Il est étonnant de voir à quel point Jésus n’a pas tenu école sous les portiques du temple, entre des murs, mas le long des routes. « Je suis le chemin », et il l’était non seulement comme un point de repère, mais comme un homme en marche : « J’ai d’autres brebis qui ne font pas encore partie du bercail … » Une religion entre les murs devient une forteresse, une prison et peut difficilement devenir un foyer. Comment rejoindre les hommes dans leur cheminement sans prendre leur route quelle qu’elle soit : toute forme virtuelle de communication constitue pour notre temps une route à ne point négliger.

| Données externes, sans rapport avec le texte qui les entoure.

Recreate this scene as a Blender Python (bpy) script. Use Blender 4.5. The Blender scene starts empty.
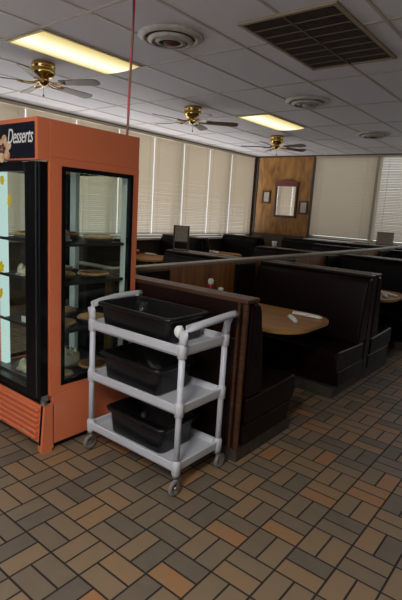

Nous vivons dans un monde où nos frères et sœurs ont perdu le sens de leur vie et ne semblent plus en mesure de le découvrir ou d’en accepter un d’où qu’il vienne. Après avoir abondamment parlé de la « mort de Dieu », c’est de sa résurrection dont nous parlons aujourd’hui, de ce retour en force de Dieu dans notre monde matérialiste. Même s’il ne s’agit pas encore de foi, il s’agit d’une faim de l’homme par rapport au sens de la vie, à moins qu’ils ne soient anéantis par trop de misères ou trop de richesses. C’est dans leur vie quotidienne que Dieu va les rejoindre, à condition qu’il y ait des témoins capables de partager leur foi et leur découverte du sens de la vie en Jésus. « Nous avons trouvé », voilà ce que les pauvres attendent de nous. Des témoins capables d’engendrer d’autres témoins. Telle est la genèse de la foi.